Are Object-Centric Representations Better At Compositional Generalization?

TL;DR

This paper introduces a new benchmark to evaluate how well object-centric and dense vision encoders generalize to unseen object combinations in visual question answering, revealing that object-centric models excel under data or compute constraints.

Contribution

It provides a systematic comparison of object-centric versus dense representations in compositional generalization across three visual worlds, accounting for various training factors.

Findings

Object-centric models outperform dense models in challenging generalization settings.

Dense representations are better on easier tasks but require more data and compute.

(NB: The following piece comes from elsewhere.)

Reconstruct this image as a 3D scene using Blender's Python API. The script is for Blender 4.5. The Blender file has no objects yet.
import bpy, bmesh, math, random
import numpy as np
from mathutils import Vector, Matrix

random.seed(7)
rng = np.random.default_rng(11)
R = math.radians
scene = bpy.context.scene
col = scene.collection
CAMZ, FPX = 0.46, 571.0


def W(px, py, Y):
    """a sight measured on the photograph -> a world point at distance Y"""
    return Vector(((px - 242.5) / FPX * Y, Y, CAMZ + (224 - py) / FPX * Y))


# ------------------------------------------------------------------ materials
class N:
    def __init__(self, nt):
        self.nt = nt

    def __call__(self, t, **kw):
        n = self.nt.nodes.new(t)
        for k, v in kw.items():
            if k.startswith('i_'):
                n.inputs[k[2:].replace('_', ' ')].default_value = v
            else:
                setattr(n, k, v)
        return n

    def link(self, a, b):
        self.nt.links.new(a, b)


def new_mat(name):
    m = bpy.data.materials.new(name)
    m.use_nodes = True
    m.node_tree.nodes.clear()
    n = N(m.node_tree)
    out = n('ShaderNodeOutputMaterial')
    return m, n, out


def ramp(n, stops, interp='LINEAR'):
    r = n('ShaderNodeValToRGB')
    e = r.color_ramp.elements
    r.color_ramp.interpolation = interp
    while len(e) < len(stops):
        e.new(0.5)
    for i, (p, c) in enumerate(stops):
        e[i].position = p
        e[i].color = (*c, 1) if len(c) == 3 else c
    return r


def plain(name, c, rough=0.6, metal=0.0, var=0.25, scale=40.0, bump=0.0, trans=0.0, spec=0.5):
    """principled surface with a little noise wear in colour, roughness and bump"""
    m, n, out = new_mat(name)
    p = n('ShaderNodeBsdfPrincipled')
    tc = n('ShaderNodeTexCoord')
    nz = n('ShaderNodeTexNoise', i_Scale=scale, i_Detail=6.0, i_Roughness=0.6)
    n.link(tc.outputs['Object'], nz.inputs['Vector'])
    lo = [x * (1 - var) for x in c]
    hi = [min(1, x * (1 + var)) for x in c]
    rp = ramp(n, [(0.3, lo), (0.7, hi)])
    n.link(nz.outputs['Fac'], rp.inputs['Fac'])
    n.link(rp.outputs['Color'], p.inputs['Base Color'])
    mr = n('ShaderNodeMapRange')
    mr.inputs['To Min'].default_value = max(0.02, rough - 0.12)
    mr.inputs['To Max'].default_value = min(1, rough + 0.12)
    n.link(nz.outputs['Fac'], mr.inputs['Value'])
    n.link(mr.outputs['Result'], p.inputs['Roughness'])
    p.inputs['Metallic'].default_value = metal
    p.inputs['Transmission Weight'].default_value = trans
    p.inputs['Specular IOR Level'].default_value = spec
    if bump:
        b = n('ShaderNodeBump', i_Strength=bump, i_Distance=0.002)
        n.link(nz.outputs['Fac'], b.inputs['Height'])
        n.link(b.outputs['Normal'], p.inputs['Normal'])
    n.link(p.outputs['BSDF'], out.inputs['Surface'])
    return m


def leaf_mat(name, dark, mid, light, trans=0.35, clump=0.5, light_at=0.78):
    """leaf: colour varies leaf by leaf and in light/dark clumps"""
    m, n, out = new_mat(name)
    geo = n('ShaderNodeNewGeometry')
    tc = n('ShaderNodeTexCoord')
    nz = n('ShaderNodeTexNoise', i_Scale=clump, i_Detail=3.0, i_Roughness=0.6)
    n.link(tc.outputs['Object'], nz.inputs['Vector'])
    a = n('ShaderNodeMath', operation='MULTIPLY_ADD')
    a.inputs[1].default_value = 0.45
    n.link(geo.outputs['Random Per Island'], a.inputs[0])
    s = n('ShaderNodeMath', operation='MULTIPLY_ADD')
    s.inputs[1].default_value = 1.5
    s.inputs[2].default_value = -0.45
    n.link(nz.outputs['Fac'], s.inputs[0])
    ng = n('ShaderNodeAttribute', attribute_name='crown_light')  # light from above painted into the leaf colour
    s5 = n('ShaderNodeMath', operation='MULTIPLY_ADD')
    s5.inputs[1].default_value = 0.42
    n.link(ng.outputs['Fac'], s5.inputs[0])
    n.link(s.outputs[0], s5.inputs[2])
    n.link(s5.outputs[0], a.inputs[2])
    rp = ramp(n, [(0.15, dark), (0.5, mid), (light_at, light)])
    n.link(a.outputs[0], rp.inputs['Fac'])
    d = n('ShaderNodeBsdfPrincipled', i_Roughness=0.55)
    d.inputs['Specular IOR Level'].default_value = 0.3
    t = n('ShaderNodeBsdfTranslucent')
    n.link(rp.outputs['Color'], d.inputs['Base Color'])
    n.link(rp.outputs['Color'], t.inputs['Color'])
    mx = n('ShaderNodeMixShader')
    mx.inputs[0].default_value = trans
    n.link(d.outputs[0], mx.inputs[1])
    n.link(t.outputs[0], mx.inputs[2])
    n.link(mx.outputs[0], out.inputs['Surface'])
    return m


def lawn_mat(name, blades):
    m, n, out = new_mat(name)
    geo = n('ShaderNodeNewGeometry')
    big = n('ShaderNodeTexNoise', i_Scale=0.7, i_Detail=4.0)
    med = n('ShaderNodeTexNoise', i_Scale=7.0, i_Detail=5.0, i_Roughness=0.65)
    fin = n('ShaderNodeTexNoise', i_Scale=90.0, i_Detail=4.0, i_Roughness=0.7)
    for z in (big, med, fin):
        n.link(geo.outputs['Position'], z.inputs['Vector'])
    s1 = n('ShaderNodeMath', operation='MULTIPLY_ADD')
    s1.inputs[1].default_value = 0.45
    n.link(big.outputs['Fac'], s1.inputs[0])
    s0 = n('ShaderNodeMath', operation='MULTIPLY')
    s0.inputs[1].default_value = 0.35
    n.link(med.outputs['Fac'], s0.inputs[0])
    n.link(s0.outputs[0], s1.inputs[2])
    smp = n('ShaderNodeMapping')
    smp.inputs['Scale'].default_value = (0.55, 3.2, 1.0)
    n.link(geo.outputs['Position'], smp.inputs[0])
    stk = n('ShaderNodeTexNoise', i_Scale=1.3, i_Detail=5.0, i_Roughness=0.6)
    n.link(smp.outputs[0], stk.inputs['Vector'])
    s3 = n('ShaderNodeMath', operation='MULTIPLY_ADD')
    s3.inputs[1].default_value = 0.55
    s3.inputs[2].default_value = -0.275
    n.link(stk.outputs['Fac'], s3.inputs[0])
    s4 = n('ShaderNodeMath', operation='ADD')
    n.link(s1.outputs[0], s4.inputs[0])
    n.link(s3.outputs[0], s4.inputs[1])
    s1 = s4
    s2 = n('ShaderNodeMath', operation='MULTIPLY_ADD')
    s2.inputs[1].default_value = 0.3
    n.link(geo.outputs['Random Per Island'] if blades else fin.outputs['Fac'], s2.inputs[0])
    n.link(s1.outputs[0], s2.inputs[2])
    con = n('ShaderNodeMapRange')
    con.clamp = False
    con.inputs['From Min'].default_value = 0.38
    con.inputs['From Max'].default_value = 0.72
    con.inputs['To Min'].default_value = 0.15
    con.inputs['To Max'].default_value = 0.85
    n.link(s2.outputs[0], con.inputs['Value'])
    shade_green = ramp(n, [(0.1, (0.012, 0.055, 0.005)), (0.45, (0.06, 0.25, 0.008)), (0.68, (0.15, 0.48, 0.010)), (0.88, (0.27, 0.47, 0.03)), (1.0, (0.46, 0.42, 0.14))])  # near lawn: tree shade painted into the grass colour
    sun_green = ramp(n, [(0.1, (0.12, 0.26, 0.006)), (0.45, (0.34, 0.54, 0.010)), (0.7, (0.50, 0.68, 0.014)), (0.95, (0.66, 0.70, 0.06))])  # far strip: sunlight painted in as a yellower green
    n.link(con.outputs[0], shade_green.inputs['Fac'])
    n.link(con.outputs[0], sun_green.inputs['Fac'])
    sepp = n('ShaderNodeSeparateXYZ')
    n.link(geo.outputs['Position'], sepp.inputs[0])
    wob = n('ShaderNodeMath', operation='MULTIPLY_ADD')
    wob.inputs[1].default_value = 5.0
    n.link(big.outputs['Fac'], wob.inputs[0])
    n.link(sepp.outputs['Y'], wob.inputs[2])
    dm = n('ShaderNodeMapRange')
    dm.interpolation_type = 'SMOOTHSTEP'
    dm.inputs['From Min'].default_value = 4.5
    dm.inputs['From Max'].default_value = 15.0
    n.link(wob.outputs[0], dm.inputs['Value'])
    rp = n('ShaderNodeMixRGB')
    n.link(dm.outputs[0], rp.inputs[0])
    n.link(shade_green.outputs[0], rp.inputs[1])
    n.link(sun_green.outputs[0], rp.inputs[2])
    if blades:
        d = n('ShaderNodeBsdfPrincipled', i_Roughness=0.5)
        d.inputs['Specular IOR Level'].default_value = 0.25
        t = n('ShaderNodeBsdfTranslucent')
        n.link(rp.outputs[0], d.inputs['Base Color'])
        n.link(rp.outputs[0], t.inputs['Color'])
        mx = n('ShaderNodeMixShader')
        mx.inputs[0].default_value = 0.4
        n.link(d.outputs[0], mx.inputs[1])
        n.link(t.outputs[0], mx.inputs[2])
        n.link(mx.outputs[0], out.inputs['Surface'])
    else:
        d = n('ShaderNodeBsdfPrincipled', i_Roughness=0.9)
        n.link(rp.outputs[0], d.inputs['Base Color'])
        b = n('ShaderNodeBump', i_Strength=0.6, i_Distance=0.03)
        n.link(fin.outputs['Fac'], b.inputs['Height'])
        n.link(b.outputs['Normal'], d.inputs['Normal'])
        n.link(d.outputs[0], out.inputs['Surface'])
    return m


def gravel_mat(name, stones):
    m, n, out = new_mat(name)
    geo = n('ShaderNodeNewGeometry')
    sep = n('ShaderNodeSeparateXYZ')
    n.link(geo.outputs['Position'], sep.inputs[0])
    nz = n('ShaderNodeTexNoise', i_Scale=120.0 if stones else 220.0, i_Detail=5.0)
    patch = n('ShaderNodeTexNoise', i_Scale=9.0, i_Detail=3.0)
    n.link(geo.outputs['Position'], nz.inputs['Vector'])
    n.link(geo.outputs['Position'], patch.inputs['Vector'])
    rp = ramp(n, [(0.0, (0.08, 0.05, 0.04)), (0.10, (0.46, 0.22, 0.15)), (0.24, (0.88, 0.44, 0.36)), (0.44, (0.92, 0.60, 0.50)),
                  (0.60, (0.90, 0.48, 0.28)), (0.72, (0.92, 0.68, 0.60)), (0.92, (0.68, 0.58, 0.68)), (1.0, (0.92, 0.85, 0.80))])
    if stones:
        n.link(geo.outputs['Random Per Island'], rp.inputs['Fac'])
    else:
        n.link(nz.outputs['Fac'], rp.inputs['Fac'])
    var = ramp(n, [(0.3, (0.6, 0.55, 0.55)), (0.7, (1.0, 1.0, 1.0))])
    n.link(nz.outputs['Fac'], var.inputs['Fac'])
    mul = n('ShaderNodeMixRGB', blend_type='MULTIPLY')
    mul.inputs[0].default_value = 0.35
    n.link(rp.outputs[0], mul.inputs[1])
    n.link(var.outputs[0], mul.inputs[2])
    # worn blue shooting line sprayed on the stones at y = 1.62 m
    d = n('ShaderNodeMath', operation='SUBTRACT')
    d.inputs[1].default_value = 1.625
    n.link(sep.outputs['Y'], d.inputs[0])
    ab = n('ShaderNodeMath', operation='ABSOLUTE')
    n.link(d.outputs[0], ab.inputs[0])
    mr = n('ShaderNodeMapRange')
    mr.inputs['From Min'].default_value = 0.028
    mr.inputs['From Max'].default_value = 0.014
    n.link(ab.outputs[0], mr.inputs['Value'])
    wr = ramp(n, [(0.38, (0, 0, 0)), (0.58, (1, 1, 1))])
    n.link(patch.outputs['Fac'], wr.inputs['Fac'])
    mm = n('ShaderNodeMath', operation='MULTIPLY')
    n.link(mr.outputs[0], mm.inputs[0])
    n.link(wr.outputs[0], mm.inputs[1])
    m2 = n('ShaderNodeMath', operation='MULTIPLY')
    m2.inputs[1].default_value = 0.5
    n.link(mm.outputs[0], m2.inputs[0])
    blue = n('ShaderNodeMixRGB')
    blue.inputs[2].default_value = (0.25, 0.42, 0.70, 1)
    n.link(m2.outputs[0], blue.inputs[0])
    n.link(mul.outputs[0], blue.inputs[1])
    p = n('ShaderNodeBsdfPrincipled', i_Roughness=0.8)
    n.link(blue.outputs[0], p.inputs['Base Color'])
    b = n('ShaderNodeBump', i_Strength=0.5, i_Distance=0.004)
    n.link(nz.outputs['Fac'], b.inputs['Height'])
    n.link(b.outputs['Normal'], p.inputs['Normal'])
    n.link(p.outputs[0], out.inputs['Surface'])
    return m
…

Object-centric models are more sample-efficient and perform better with limited data.

Abstract

Compositional generalization, the ability to reason about novel combinations of familiar concepts, is fundamental to human cognition and a critical challenge for machine learning. Object-centric (OC) representations, which encode a scene as a set of objects, are often argued to support such generalization, but systematic evidence in visually rich settings is limited. We introduce a Visual Question Answering benchmark across three controlled visual worlds (CLEVRTex, Super-CLEVR, and MOVi-C) to measure how well vision encoders, with and without object-centric biases, generalize to unseen combinations of object properties. To ensure a fair and comprehensive comparison, we carefully account for training data diversity, sample size, representation size, downstream model capacity, and compute. We use DINOv2 and SigLIP2, two widely used vision encoders, as the foundation models and their OC counterparts. Our key findings reveal that (1) OC approaches are superior in harder compositional generalization settings; (2) original dense representations surpass OC only on easier settings and typically require substantially more downstream compute; and (3) OC models are more sample efficient, achieving stronger generalization with fewer images, whereas dense encoders catch up or surpass them only with sufficient data and diversity. Overall, object-centric representations offer stronger compositional generalization when any one of dataset size, training data diversity, or downstream compute is constrained.